The ABC’s of Closing Costs

As a potential home buyer, there is some basic information you’ll need in order to understand the process. One aspect of this vital information concerns the closing.

Also called the settlement, the closing is the process of passing ownership of property from seller to buyer. And it can be bewildering. As a buyer, you will sign what seems like endless piles of documents and have to present a check for the down payment and various closing costs. It’s the fees associated with the closing that many times remain a mystery to some buyers.
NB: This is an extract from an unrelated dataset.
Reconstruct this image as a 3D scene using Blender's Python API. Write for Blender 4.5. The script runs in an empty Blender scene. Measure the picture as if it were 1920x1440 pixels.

As a responsible buyer, you should be familiar with these costs that are both mortgage-related and government imposed. Although many of the fees may vary by locality, here are some common fees:

  • Appraisal Fee: This fee pays for the appraisal of the property. You may already have paid this fee at the beginning of your loan application process.
  • Credit Report Fee: This fee covers the cost of the credit report requested by the lender. This too may already have been paid when you applied for your loan.
  • Loan Origination Fee: This fee covers the lender’s loan-processing costs. The fee is typically one percent of the total mortgage.
  • Loan Discount: You will pay this one-time charge if you have chosen to pay “points” to lower your interest rate. Each point you purchase equals one percent of the total loan.
  • Title Insurance Fees: These fees generally include costs for the title search, title examination, title insurance, document preparation and other miscellaneous title fees.
  • PMI Premium: If you buy a home with a low down payment, a lender usually requires that you pay a fee for mortgage insurance. This fee protects the lender against loss due to foreclosure. However, once a new owner has 20% equity in the home, he or she can normally apply to eliminate this insurance.
  • Prepaid Interest Fee: This fee covers the interest payment from the date you purchase the home to the date of your first mortgage payment. Generally, if you buy a home early in the month, the prepaid interest fee will be substantially higher than if you buy it toward the end of the month.
  • Escrow Account: A mortgage lender can start an account that holds funds for future annual property taxes and home insurance. At least one year advance plus two months of homeowner’s insurance premium will be collected. In addition, taxes equal approximately to two months in excess of the number of months that have elapsed in the year are paid at closing. (If 6 months have passed, 8 months of taxes will be collected.)
  • Recording Fees and Transfer Taxes: This expense is for recording the purchase documents and transferring ownership of the property.

Make sure you consult a real estate professional to find out which fees, and how much, you will be expected to pay during the closing of your prospective home. Keep in mind that you can negotiate these costs with the seller during the offering stage.